More blather about loving her so much and her being the greatest thing since the hot dog dicer. He then explains his dickish actions when she told him she was pregnant. He left to see Dr. Flynn, but Dr. Flynn was running the bake sale or some such made-up shit at the local school so he went to the salon to talk to Mrs. Robinson.
They split a bottle of wine since Mrs. Robinson was the one who got Christian to stop drinking. She made a pass at him and he was like ewww.
Ana wonders if they kissed.

Christian said he thought about junior Grey having relations with an adult, and realized maybe it wasn’t all hunky dory.
Christian tells Ana he wants to be the center of her universe, but knows that’s over once the bun is cooked in her oven. Ana platitudes bullshit about children loving their parents unconditionally. Um…other way around, tootsie roll, say all parents of teenagers.
A day passes. Ana’s horny. She decides to dress sexily and brush her hair sexily. She wants scrambled eggs for breakfast and this greeted as surprising news by all, except for me because I’m scraping a fork against my eyeball.

Argue-time over whether she can go to work. Then she sees he’s wearing pajama bottoms. I don’t know if they’re hanging off his hips in that way. Are they? Are they??!?!??!?
He’s staying home too to keep Ana under guard so she won’t get into trouble like put a fork in an electrical outlet or get into the cleaning supplies under the sink.
Christian starts to feel up her leg with Mrs. Jones in the room. Banter about wanting to screw, and Mrs. Jones is trying to hide her smile, according to Ana. I really don’t think Mrs. Jones gives a fuck, but okay Ana, it’s from your addled-brain’s point of view.
They go to look at the boring house renovations and have a boring picnic in the meadow. Uh-oh–phone call from Welch. Mrs. Robinson’s ex Linc was the one who bailed out Jack Hyde!
Holy shit! Wait–who the fuck is he? And why the fuck do I care? And fuck?

Christian will destroy him. Awesome. This is as compelling as if I learned Noah Logan was behind it all. Remember him? Yeah, I don’t either, but at least he made an appearance on one page in this book unlike the super villain Linc.
The bankrupting of Linc gets them all hot and bothered and they screw. It’s the same-old, same-old. Some hair fisting, teeth clashing, inflaming loins. Christian pokes his fingers through her panties, which causes them to disintegrate. (?) Guess what? Ana’s wet. Like always.
Two more days pass, Christian is playing his dopey piano, but not the usual sad melody, something upbeat “Pop Goes the Weasel.” Ana uses this time to compose a stupid email and sneak off into the playroom.
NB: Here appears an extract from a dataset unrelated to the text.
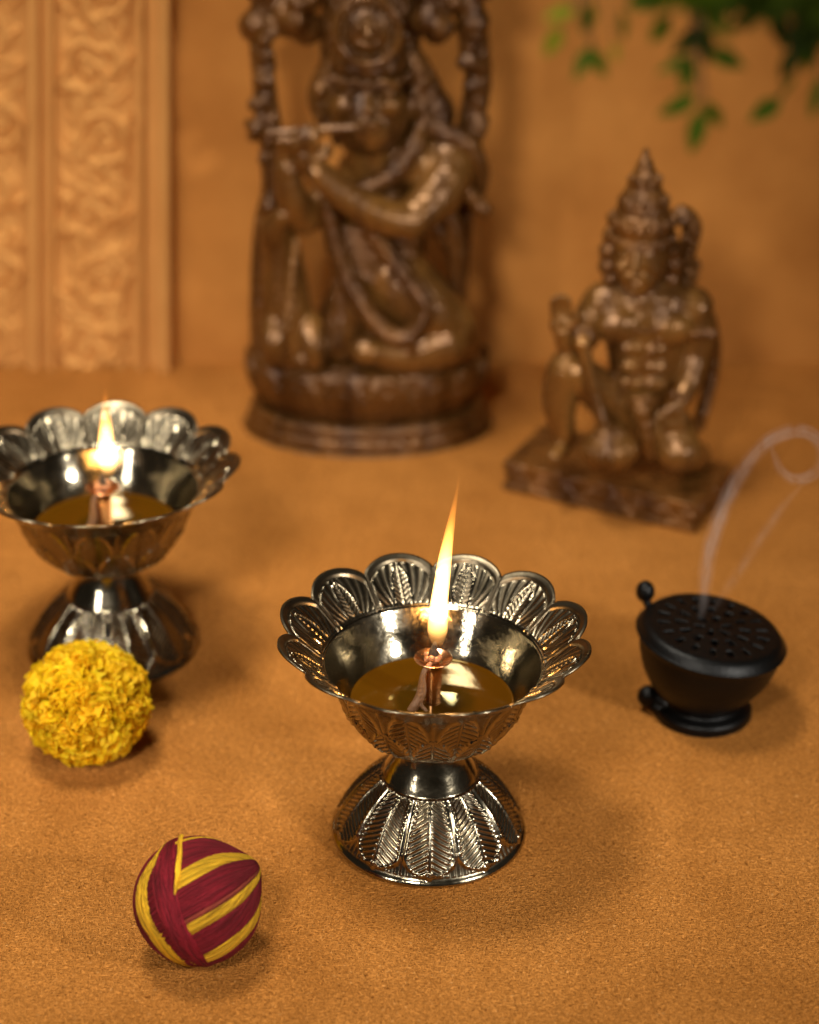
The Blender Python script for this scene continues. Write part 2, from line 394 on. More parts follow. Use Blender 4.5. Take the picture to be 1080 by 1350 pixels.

End, goddammit! End.
Oh, it’s the epilogue – May 2014.
Everyone’s dead.
Unfortunately no. For some reason we go back to the time in the playroom, and they do it. Why this needed to be a flashback is something that will require me to travel to the year 2014 and flashback upon.
Back to the future again. Ana’s pregnant with second child, a daughter. She tells Christian that the baby is dancing and makes the completely appropriate remark: “I think she likes sex already.”
*cue the montage*



Then Christian says this gem: “I’m looking forward to the taste of breast milk again.” I’m so glad they’re able to find a use for their babies in their sexual escapades. That seems so….fuck.
They play with their boy Teddy, and the end.
Wait a second. . . I’m at page 548, and what is this shit? Shades of Christian? Oh no, no, no, no, no. Nope. You do not get to tack on your writing exercises at the end, E.L., for me to slog through after I just read 4,000 pages of your potato scrapings. No thank you. NO. No I do not need to read the first flippin’ book again from Christian’s perspective. Guess what, y’all. It still sucks. What’s next? From the perspective of the pencil sharpener?
Shades of a Pencil Sharpener
Holy cow, these two are fucking idiots. You’re damn right! Who said that? It’s me, your inner pencil sharpener. What’s up, dawg? You want to go sharpen some pencils so we drown out these morons’ hissing and muttering and arrghhing? Word.